--- START Data lines ---
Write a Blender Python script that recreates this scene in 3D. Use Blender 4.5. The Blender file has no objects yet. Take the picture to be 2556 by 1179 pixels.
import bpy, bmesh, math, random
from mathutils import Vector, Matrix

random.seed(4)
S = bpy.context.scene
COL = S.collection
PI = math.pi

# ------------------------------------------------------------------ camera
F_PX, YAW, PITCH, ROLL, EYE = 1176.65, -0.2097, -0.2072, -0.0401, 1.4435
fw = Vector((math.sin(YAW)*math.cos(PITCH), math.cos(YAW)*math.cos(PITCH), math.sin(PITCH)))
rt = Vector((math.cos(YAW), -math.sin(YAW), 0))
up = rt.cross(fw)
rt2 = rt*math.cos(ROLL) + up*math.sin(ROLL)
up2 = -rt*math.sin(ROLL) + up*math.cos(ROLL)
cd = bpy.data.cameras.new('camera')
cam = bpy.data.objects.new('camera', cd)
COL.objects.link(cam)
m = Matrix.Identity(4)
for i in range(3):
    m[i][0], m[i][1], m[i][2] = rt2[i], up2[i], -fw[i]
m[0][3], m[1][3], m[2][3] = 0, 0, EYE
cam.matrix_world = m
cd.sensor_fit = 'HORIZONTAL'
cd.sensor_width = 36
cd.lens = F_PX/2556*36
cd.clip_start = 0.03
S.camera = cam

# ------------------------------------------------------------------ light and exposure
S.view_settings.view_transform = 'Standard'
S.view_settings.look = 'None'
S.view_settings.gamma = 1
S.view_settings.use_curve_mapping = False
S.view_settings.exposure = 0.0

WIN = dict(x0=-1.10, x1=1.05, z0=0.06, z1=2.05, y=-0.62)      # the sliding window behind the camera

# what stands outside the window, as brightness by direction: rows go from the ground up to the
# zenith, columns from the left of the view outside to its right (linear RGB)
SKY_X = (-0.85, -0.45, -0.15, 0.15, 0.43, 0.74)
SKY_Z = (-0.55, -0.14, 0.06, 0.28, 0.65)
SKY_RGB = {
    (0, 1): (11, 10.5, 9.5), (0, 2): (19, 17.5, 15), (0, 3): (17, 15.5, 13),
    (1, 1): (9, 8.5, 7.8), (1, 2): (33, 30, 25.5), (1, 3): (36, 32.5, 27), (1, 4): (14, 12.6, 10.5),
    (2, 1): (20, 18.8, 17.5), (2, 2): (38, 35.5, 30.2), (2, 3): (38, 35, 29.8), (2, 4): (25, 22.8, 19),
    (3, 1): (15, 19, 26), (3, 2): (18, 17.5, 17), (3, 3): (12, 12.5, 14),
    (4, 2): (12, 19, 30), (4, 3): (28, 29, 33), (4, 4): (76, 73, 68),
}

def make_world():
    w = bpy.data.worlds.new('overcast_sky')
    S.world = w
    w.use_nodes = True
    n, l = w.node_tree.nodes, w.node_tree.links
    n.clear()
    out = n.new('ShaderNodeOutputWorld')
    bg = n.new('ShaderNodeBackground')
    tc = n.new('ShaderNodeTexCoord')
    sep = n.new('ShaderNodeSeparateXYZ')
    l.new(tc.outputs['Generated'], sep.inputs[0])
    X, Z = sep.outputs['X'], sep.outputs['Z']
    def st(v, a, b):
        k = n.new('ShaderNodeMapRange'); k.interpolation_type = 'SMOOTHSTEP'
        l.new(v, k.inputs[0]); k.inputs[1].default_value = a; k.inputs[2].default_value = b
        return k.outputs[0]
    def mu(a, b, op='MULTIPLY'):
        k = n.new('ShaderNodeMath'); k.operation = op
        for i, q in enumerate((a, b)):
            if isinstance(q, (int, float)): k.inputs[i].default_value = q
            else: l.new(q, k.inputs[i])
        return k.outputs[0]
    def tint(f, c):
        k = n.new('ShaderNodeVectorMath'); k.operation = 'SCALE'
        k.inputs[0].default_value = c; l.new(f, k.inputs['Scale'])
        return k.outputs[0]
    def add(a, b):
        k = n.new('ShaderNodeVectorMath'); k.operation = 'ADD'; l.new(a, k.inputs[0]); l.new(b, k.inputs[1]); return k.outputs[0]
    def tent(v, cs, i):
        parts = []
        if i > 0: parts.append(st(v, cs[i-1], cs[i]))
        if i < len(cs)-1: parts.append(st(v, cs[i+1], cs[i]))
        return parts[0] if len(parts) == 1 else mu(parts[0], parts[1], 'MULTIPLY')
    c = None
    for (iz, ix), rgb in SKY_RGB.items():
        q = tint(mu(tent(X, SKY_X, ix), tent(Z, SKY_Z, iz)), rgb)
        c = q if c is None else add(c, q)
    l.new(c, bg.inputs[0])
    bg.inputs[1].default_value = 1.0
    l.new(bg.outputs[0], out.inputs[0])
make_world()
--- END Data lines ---
Work to do
Exactly reproduce the material above.

Solution to the problem
Write a Blender Python script that recreates this scene in 3D. Use Blender 4.5. The Blender file has no objects yet. Take the picture to be 2556 by 1179 pixels.
import bpy, bmesh, math, random
from mathutils import Vector, Matrix

random.seed(4)
S = bpy.context.scene
COL = S.collection
PI = math.pi

# ------------------------------------------------------------------ camera
F_PX, YAW, PITCH, ROLL, EYE = 1176.65, -0.2097, -0.2072, -0.0401, 1.4435
fw = Vector((math.sin(YAW)*math.cos(PITCH), math.cos(YAW)*math.cos(PITCH), math.sin(PITCH)))
rt = Vector((math.cos(YAW), -math.sin(YAW), 0))
up = rt.cross(fw)
rt2 = rt*math.cos(ROLL) + up*math.sin(ROLL)
up2 = -rt*math.sin(ROLL) + up*math.cos(ROLL)
cd = bpy.data.cameras.new('camera')
cam = bpy.data.objects.new('camera', cd)
COL.objects.link(cam)
m = Matrix.Identity(4)
for i in range(3):
    m[i][0], m[i][1], m[i][2] = rt2[i], up2[i], -fw[i]
m[0][3], m[1][3], m[2][3] = 0, 0, EYE
cam.matrix_world = m
cd.sensor_fit = 'HORIZONTAL'
cd.sensor_width = 36
cd.lens = F_PX/2556*36
cd.clip_start = 0.03
S.camera = cam

# ------------------------------------------------------------------ light and exposure
S.view_settings.view_transform = 'Standard'
S.view_settings.look = 'None'
S.view_settings.gamma = 1
S.view_settings.use_curve_mapping = False
S.view_settings.exposure = 0.0

WIN = dict(x0=-1.10, x1=1.05, z0=0.06, z1=2.05, y=-0.62)      # the sliding window behind the camera

# what stands outside the window, as brightness by direction: rows go from the ground up to the
# zenith, columns from the left of the view outside to its right (linear RGB)
SKY_X = (-0.85, -0.45, -0.15, 0.15, 0.43, 0.74)
SKY_Z = (-0.55, -0.14, 0.06, 0.28, 0.65)
SKY_RGB = {
    (0, 1): (11, 10.5, 9.5), (0, 2): (19, 17.5, 15), (0, 3): (17, 15.5, 13),
    (1, 1): (9, 8.5, 7.8), (1, 2): (33, 30, 25.5), (1, 3): (36, 32.5, 27), (1, 4): (14, 12.6, 10.5),
    (2, 1): (20, 18.8, 17.5), (2, 2): (38, 35.5, 30.2), (2, 3): (38, 35, 29.8), (2, 4): (25, 22.8, 19),
    (3, 1): (15, 19, 26), (3, 2): (18, 17.5, 17), (3, 3): (12, 12.5, 14),
    (4, 2): (12, 19, 30), (4, 3): (28, 29, 33), (4, 4): (76, 73, 68),
}

def make_world():
    w = bpy.data.worlds.new('overcast_sky')
    S.world = w
    w.use_nodes = True
    n, l = w.node_tree.nodes, w.node_tree.links
    n.clear()
    out = n.new('ShaderNodeOutputWorld')
    bg = n.new('ShaderNodeBackground')
    tc = n.new('ShaderNodeTexCoord')
    sep = n.new('ShaderNodeSeparateXYZ')
    l.new(tc.outputs['Generated'], sep.inputs[0])
    X, Z = sep.outputs['X'], sep.outputs['Z']
    def st(v, a, b):
        k = n.new('ShaderNodeMapRange'); k.interpolation_type = 'SMOOTHSTEP'
        l.new(v, k.inputs[0]); k.inputs[1].default_value = a; k.inputs[2].default_value = b
        return k.outputs[0]
    def mu(a, b, op='MULTIPLY'):
        k = n.new('ShaderNodeMath'); k.operation = op
        for i, q in enumerate((a, b)):
            if isinstance(q, (int, float)): k.inputs[i].default_value = q
            else: l.new(q, k.inputs[i])
        return k.outputs[0]
    def tint(f, c):
        k = n.new('ShaderNodeVectorMath'); k.operation = 'SCALE'
        k.inputs[0].default_value = c; l.new(f, k.inputs['Scale'])
        return k.outputs[0]
    def add(a, b):
        k = n.new('ShaderNodeVectorMath'); k.operation = 'ADD'; l.new(a, k.inputs[0]); l.new(b, k.inputs[1]); return k.outputs[0]
    def tent(v, cs, i):
        parts = []
        if i > 0: parts.append(st(v, cs[i-1], cs[i]))
        if i < len(cs)-1: parts.append(st(v, cs[i+1], cs[i]))
        return parts[0] if len(parts) == 1 else mu(parts[0], parts[1], 'MULTIPLY')
    c = None
    for (iz, ix), rgb in SKY_RGB.items():
        q = tint(mu(tent(X, SKY_X, ix), tent(Z, SKY_Z, iz)), rgb)
        c = q if c is None else add(c, q)
    l.new(c, bg.inputs[0])
    bg.inputs[1].default_value = 1.0
    l.new(bg.outputs[0], out.inputs[0])
make_world()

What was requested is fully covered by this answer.